:: DATA FOR THE TASK

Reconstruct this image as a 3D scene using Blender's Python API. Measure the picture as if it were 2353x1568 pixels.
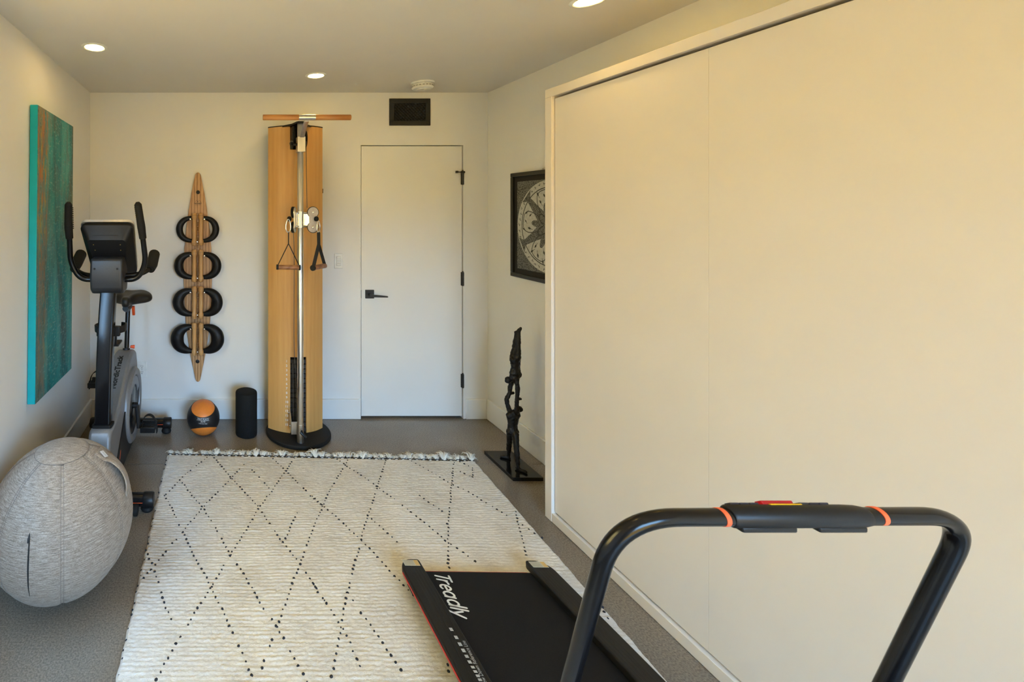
import bpy, bmesh, math, random
import numpy as np
from mathutils import Vector, Matrix, noise as mnoise

random.seed(7)
for _o in list(bpy.data.objects):
    bpy.data.objects.remove(_o, do_unlink=True)
SC = bpy.context.scene
COL = SC.collection
PI = math.pi

# ------------------------------------------------------------------ camera
FPX, U0, V0, CAMZ = 1040.0, 511.0, 479.0, 1.58      # focal length / principal point of the 2353x1568 frame
W, H = 2353.0, 1568.0
cam_d = bpy.data.cameras.new('camera')
cam_d.sensor_fit = 'HORIZONTAL'
cam_d.sensor_width = 36.0
cam_d.lens = FPX / W * 36.0
cam_d.shift_x = (W / 2 - U0) / W
cam_d.shift_y = -(H / 2 - V0) / W
cam_d.clip_start = 0.02
cam_d.dof.use_dof = True
cam_d.dof.focus_distance = 2.9
cam_d.dof.aperture_fstop = 10.0
cam = bpy.data.objects.new('camera', cam_d)
cam.location = (0, 0, CAMZ)
cam.rotation_euler = (PI / 2, 0, 0)
COL.objects.link(cam)
SC.camera = cam

# ------------------------------------------------------------------ world: blue sky above, sunlit warm terrace below the horizon (seen through the garden doors behind the camera)
SKY_COL, SKY_K = (0.33, 0.62, 1.0), 25.0
GROUND_COL, GROUND_K = (1.0, 0.69, 0.20), 5.2
world = bpy.data.worlds.new('sky')
SC.world = world
world.use_nodes = True
_wt = world.node_tree
_bg = _wt.nodes['Background']
_tc = _wt.nodes.new('ShaderNodeTexCoord')
_sp = _wt.nodes.new('ShaderNodeSeparateXYZ')
_mr = _wt.nodes.new('ShaderNodeMapRange')
_mr.inputs['From Min'].default_value = 0.05
_mr.inputs['From Max'].default_value = 0.12
_mx = _wt.nodes.new('ShaderNodeMix')
_mx.data_type = 'RGBA'
_mx.inputs[6].default_value = tuple(c * GROUND_K for c in GROUND_COL) + (1,)
_mx.inputs[7].default_value = tuple(c * SKY_K for c in SKY_COL) + (1,)
_wt.links.new(_tc.outputs['Generated'], _sp.inputs[0])
_wt.links.new(_sp.outputs['Z'], _mr.inputs[0])
_wt.links.new(_mr.outputs[0], _mx.inputs[0])
_wt.links.new(_mx.outputs[2], _bg.inputs[0])
_bg.inputs[1].default_value = 1.0
LAMP_COL = (1.0, 0.66, 0.20)
LAMP_STRENGTH = 50.0
SC.view_settings.view_transform = 'Standard'
SC.view_settings.look = 'None'
SC.view_settings.gamma = 1.0
SC.view_settings.use_curve_mapping = False
SC.view_settings.exposure = 0.03
SC.cycles.use_denoising = True
SC.cycles.max_bounces = 6
SC.cycles.diffuse_bounces = 4
SC.cycles.glossy_bounces = 3
SC.cycles.transmission_bounces = 1
SC.cycles.transparent_max_bounces = 2
SC.cycles.caustics_reflective = False
SC.cycles.caustics_refractive = False
SC.cycles.use_adaptive_sampling = True
SC.cycles.adaptive_threshold = 0.15
SC.cycles.adaptive_min_samples = 16
SC.cycles.use_light_tree = False
SC.cycles.sample_clamp_indirect = 8.0

# room numbers
XL, XR, YB, YF, ZC = -0.994, 1.994, 3.40, -1.35, 2.45
OPEN_X0, OPEN_X1, OPEN_Z1 = 0.25, 1.75, 2.12       # garden door in the wall behind the camera
LWY0, LWY1, LWZ0, LWZ1 = 0.75, 1.72, 1.00, 2.05     # window in the left wall, beside the camera


def portal(name, loc, rot, sx, sy):
    l = bpy.data.lights.new(name, 'AREA')
    l.shape = 'RECTANGLE'
    l.size, l.size_y = sx, sy
    l.cycles.is_portal = True
    o = bpy.data.objects.new(name, l)
    o.location = loc
    o.rotation_euler = rot
    COL.objects.link(o)


SUN_STRENGTH = 22.0
_sd = bpy.data.lights.new('sun', 'SUN')
_sd.energy = SUN_STRENGTH
_sd.color = (1.0, 0.90, 0.74)
_sd.angle = math.radians(0.5)
_so = bpy.data.objects.new('sun', _sd)
_so.rotation_euler = (0, math.radians(48), 0)         # shines over the roof on to the added bounce wall outside
COL.objects.link(_so)
portal('garden_door_portal', ((OPEN_X0 + OPEN_X1) / 2, YF - 0.10, OPEN_Z1 / 2), (PI / 2, 0, 0), OPEN_X1 - OPEN_X0, OPEN_Z1)
portal('side_door_portal', (XL - 0.10, (LWY0 + LWY1) / 2, (LWZ0 + LWZ1) / 2), (PI / 2, 0, -PI / 2), LWY1 - LWY0, LWZ1 - LWZ0)


def P(u, v, Y):
    return Vector(((u - U0) * Y / FPX, Y, CAMZ - (v - V0) * Y / FPX))


def F(u, v, z=0.0):
    Y = FPX * (CAMZ - z) / (v - V0)
    return Vector(((u - U0) * Y / FPX, Y, z))


# ------------------------------------------------------------------ materials
MATS = {}


def new_mat(name):
    m = bpy.data.materials.new(name)
    m.use_nodes = True
    nt = m.node_tree
    b = nt.nodes['Principled BSDF']
    MATS[name] = m
    return m, nt, b


def N(nt, typ, **kw):
    n = nt.nodes.new(typ)
    for k, v in kw.items():
        if k.startswith('i_'):
            n.inputs[k[2:].replace('_', ' ')].default_value = v
        else:
            setattr(n, k, v)
    return n


def ramp(nt, stops, interp='LINEAR'):
    r = nt.nodes.new('ShaderNodeValToRGB')
    r.color_ramp.interpolation = interp
    e = r.color_ramp.elements
    while len(e) < len(stops):
        e.new(0.5)
    for k, (p, c) in enumerate(stops):
        e[k].position = p
        e[k].color = (c[0], c[1], c[2], 1)
    return r


def simple(name, col, rough=0.5, metal=0.0, var=0.08, scale=30.0, bump=0.0, bscale=None, stretch=(1, 1, 1), coat=0.0, spec=0.5, aniso=0.0):
    m, nt, b = new_mat(name)
    L = nt.links.new
    tc = N(nt, 'ShaderNodeTexCoord')
    mp = N(nt, 'ShaderNodeMapping')
    mp.inputs['Scale'].default_value = stretch
    L(tc.outputs['Object'], mp.inputs[0])
    nz = N(nt, 'ShaderNodeTexNoise')
    nz.inputs['Scale'].default_value = scale
    nz.inputs['Detail'].default_value = 4
    L(mp.outputs[0], nz.inputs['Vector'])
    lo = tuple(c * (1 - var) for c in col)
    hi = tuple(min(1, c * (1 + var)) for c in col)
    r = ramp(nt, [(0.3, lo), (0.7, hi)])
    L(nz.outputs['Fac'], r.inputs[0])
    L(r.outputs[0], b.inputs['Base Color'])
    b.inputs['Roughness'].default_value = rough
    b.inputs['Metallic'].default_value = metal
    b.inputs['Specular IOR Level'].default_value = spec
    if coat:
        b.inputs['Coat Weight'].default_value = coat
        b.inputs['Coat Roughness'].default_value = 0.1
    if aniso:
        b.inputs['Anisotropic'].default_value = aniso
    if bump:
        bp = N(nt, 'ShaderNodeBump')
        bp.inputs['Strength'].default_value = bump
        bp.inputs['Distance'].default_value = 0.002
        if bscale:
            n2 = N(nt, 'ShaderNodeTexNoise')
            n2.inputs['Scale'].default_value = bscale
            n2.inputs['Detail'].default_value = 3
            L(mp.outputs[0], n2.inputs['Vector'])
            L(n2.outputs['Fac'], bp.inputs['Height'])
        else:
            L(nz.outputs['Fac'], bp.inputs['Height'])
        L(bp.outputs[0], b.inputs['Normal'])
    return m


WALL = simple('wall_paint', (0.80, 0.795, 0.775), 0.7, var=0.01, scale=6)
CEIL = simple('ceiling_paint', (0.72, 0.70, 0.66), 0.8, var=0.01, scale=6)
TRIM = simple('trim_paint', (0.80, 0.80, 0.78), 0.35, var=0.01, scale=8)
BEDP = simple('bed_cabinet_paint', (0.80, 0.742, 0.67), 0.33, var=0.012, scale=5)
BLACK_METAL = simple('black_metal', (0.012, 0.012, 0.013), 0.4, var=0.2, scale=60)
BLACK_GLOSS = simple('black_gloss_paint', (0.005, 0.005, 0.006), 0.2, var=0.2, scale=60, spec=0.35)
BLACK_PLASTIC = simple('black_plastic', (0.008, 0.008, 0.009), 0.42, var=0.15, scale=200, bump=0.05, spec=0.35)
CONSOLE_GREY = simple('charcoal_plastic', (0.022, 0.023, 0.026), 0.38, var=0.1, scale=200, bump=0.05)
RUBBER = simple('black_rubber', (0.008, 0.008, 0.008), 0.7, var=0.2, scale=120, bump=0.2, spec=0.3)
FOAM = simple('black_foam', (0.008, 0.009, 0.010), 0.8, var=0.35, scale=260, bump=0.5, bscale=320, spec=0.2)
LEATHER = simple('black_leather', (0.005, 0.005, 0.006), 0.42, var=0.2, scale=90, bump=0.3, bscale=160, spec=0.25)
SILVER = simple('silver_plastic', (0.23, 0.235, 0.25), 0.42, 0.35, var=0.04, scale=80)
STEEL = simple('brushed_steel', (0.62, 0.59, 0.54), 0.28, 1.0, var=0.08, scale=60, stretch=(1, 1, 0.05))
CHEEK = simple('satin_steel', (0.34, 0.30, 0.265), 0.5, 0.9, var=0.08, scale=60)
CHROME = simple('polished_steel', (0.75, 0.74, 0.72), 0.14, 1.0, var=0.04, scale=60)
CABLE = simple('grey_cable', (0.10, 0.095, 0.09), 0.5, 0.3)
ORANGE_PL = simple('orange_plastic', (0.85, 0.10, 0.02), 0.4)
ORANGE_RUB = simple('orange_rubber', (0.80, 0.235, 0.035), 0.42, var=0.05, scale=40, bump=0.15, bscale=300)
BALL_BLACK = simple('black_ball_rubber', (0.010, 0.010, 0.012), 0.45, var=0.2, scale=200, bump=0.2, bscale=300)
PRINT_WHITE = simple('white_print', (0.78, 0.78, 0.76), 0.5)
PRINT_GREY = simple('grey_print', (0.42, 0.42, 0.42), 0.5)
PRINT_BLACK = simple('black_print', (0.01, 0.01, 0.01), 0.5)
WHITE_PL = simple('white_plastic', (0.80, 0.80, 0.77), 0.35)
SLOT = simple('dark_slot', (0.006, 0.006, 0.006), 0.8)
RED = simple('red_plastic', (0.45, 0.0, 0.008), 0.25)
YELLOW = simple('yellow_plastic', (0.80, 0.42, 0.0), 0.4)
BAND_OR = simple('orange_band', (0.95, 0.14, 0.04), 0.45)
RED_TRIM = simple('red_trim', (0.55, 0.03, 0.03), 0.4)
BELT = simple('treadmill_belt', (0.006, 0.006, 0.007), 0.65, var=0.3, scale=300, bump=0.3, bscale=500, spec=0.2)
RAIL = simple('treadmill_rail', (0.008, 0.0078, 0.0075), 0.5, var=0.1, scale=100, spec=0.3)
STICKER = simple('sticker_paper', (0.50, 0.48, 0.39), 0.5)
STICKER_OR = simple('sticker_amber', (0.62, 0.42, 0.16), 0.5)
BRONZE = simple('dark_bronze', (0.012, 0.011, 0.011), 0.42, 0.5, var=0.4, scale=40, bump=0.9, bscale=70)
PLATE = simple('black_stone_plate', (0.006, 0.006, 0.006), 0.12, var=0.2, scale=40)
FRAME_BLK = simple('black_frame_wood', (0.012, 0.011, 0.010), 0.42, var=0.2, scale=60)
MAT_BLK = simple('black_mat_board', (0.010, 0.009, 0.009), 0.85)
STRAP = simple('black_webbing', (0.008, 0.008, 0.009), 0.8, bump=0.3, scale=300)
SHADOW = simple('reveal_shade', (0.02, 0.018, 0.016), 0.9)
PATIO = simple('patio_concrete', (0.42, 0.39, 0.35), 0.8, var=0.1, scale=5)
KNOT = simple('dark_wool', (0.015, 0.016, 0.022), 0.9)
FRINGE = simple('fringe_wool', (0.74, 0.69, 0.60), 0.9, var=0.12, scale=30)
TAGM = simple('tag_fabric', (0.62, 0.62, 0.64), 0.8)


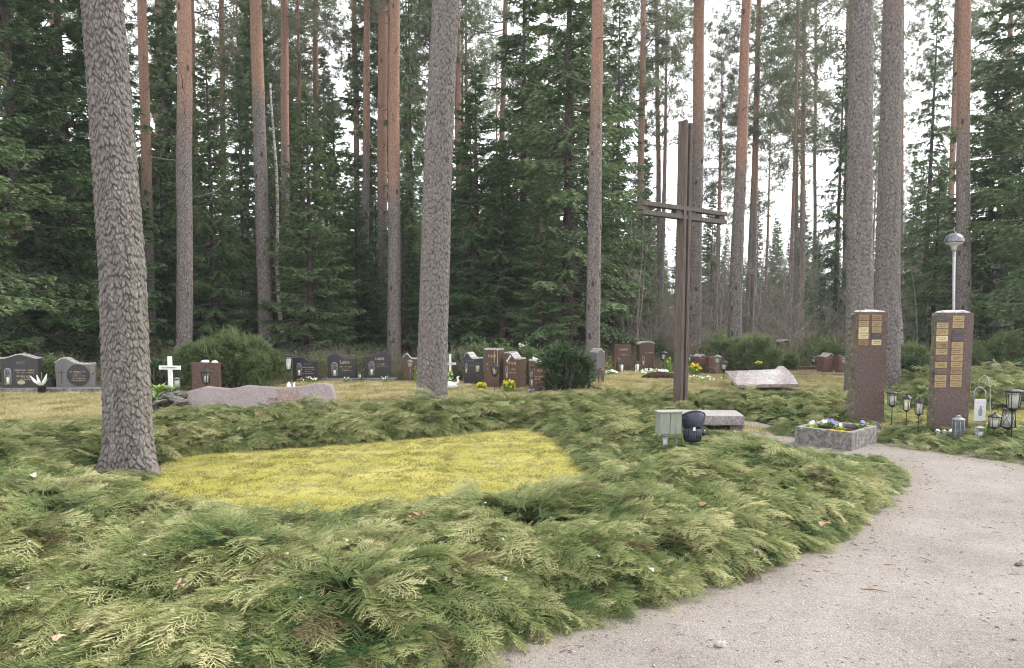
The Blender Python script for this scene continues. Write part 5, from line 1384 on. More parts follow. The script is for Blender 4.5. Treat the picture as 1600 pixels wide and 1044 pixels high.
long_slab('long low pink granite slab with a wavy top between the thick trunk and the middle trunk', 293, 526,
          [(292, 612), (318, 605), (335, 607), (357, 609), (382, 603.5), (400, 605), (430, 607), (455, 606), (470, 604), (487, 600.5), (505, 599.5), (517, 603), (524, 625)], 640, 12.6, 'pink_granite', .3, .2, patch=(432, 468))
o = flowers('small dried tuft with dark leaves at the right end of the long pink slab', 530, 612, 12.7, 12, 'brown_leaf', 5, 'under_dark' if 'under_dark' in M else 'brown_leaf', cat='plant', daffodil=False, name='dry_plant')
t = white_bits = thing('figurine', 'small white figurine peeping over the long pink slab', 'figurine', GX(452, 14.0), 0)
b = MB(); b.lathe([(.045, 0), (.05, .08), (.03, .2), (.042, .27), (.03, .33), (.001, .37)], 9); b.build('body', M['white_paint'], t)
b = MB(); b.tube([(.03, 0, .22), (.09, 0, .34), (.10, 0, .12)], [.02, .03, .01], 6); b.build('wing', M['white_paint'], t)
lantern('tall black lantern on a post right of the round dwarf pine bush', 452.5, 554, 578, 14.6, 16, sides=4, taper=.8, roof='flat', cf=(.55, .8))
# black arched stones with names
gravestone('black gravestone with grey letters right of the tall post lantern', 459, 497, 558, 18.0, 'step_left', 'black_granite', 0, .14, edge='black_granite', niche=(.27, .28, .76, .17), lines=((.40, .86, .60, .06), (.38, .90, .52, .05), (.5, .78, .43, .05), (.36, .9, .35, .05)), name=('KALLI', .62, .70, .12, 'grey_letters'), lcol='gold')
def thin_cross(t, w, h, yf):
    b = MB(); cx = .12 * w; b.box((cx, yf, h * .38), (.009, .004, h * .34)); b.box((cx, yf - .0005, h * .47), (w * .17, .004, .009)); b.build('engraved_cross', M['copper'], t)
gravestone('black arched gravestone with a gothic gold name and a thin red cross', 513, 557, 553.5, 18.3, 'hump_left', 'black_granite', .05, .15, edge='black_granite', niche=(.25, .20, .70, .19), name=('Laine', .62, .66, .17, 'gold', .95), lines=((.42, .86, .54, .05), (.52, .76, .46, .04), (.5, .82, .40, .04)), extra=thin_cross)
gravestone('black gravestone with a name in gold capitals, right of the gothic lettered one', 570.5, 611, 549.5, 18.4, 'hump_right', 'black_granite', 0, .15, edge='black_granite', niche=(.28, .20, .66, .2), name=('LAINE', .60, .72, .12, 'gold', .95), lines=((.5, .82, .58, .055), (.45, .92, .51, .035)))
b = MB(); g = GX(562, 18.2); b.box((0, 0, .04), (1.75, .4, .08)); o = b.build('stone_kerb', M['concrete'], None, bevel=.01, loc=(g.x, g.y, 0)); tag(o, 'low stone kerb under the two black gravestones with gold names', 'kerb')
lantern('clear glass lantern between the two black gravestones with gold names', 562, 580, 592, 18.0, 11, kind_='stand', sides=4, taper=1, roof='flat', foot=.08, group='grave lanterns')
flowers('pale yellow daffodils in front of the gravestone with the gothic gold name', 542, 588, 17.6, 11, 'white_petal', 5)
flowers('pale yellow daffodils in front of the gravestone with gold capitals', 601, 585, 17.6, 12, 'white_petal', 6)
flowers('low pink and white flowers before the black stone beside the post lantern', 484, 588, 17.6, 24, 'white_petal', 12, daffodil=False)
flowers('low pink flowers left of the white ones before the black stone with a niche', 470, 590, 17.6, 14, 'pinkp', 5, daffodil=False)
gravestone('small dark gravestone half hidden by the middle pine trunk', 630, 653, 553.5, 18.3, 'hump_left', 'brown_granite', .1, .14, edge='stone_edge')
lantern('lantern with a pale shade before the small dark stone left of the middle trunk', 641, 562, 574, 17.9, 11, metal='grey_metal', cf=(.5, .8))
flowers('yellow daffodils peeking out left of the middle pine trunk', 650, 570, 17.6, 8, 'yellow', 8)
white_cross('white grave cross right of the middle pine trunk', 694, 713, 553.5, 590, 17.2, 568.5, .25)
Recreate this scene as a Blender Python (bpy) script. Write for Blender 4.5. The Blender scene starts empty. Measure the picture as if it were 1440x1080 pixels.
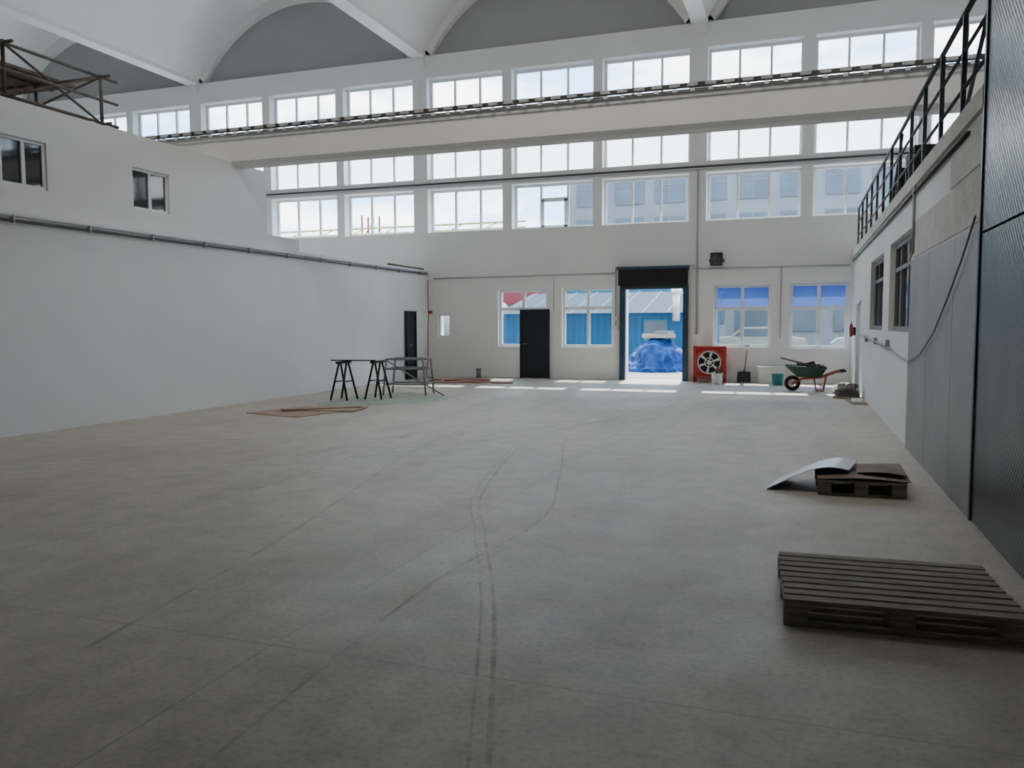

::::

Return nothing but the lines running from the start of the data to the line with "PI = math.pi", please, both ends included and no pictures.

TASK OUTPUT
Reconstruct this image as a 3D scene using Blender's Python API. Measure the picture as if it were 2353x1568 pixels.
import bpy, bmesh, math, random
import numpy as np
from mathutils import Vector, Matrix, noise as mnoise

random.seed(7)
for _o in list(bpy.data.objects):
    bpy.data.objects.remove(_o, do_unlink=True)
SC = bpy.context.scene
COL = SC.collection
PI = math.pi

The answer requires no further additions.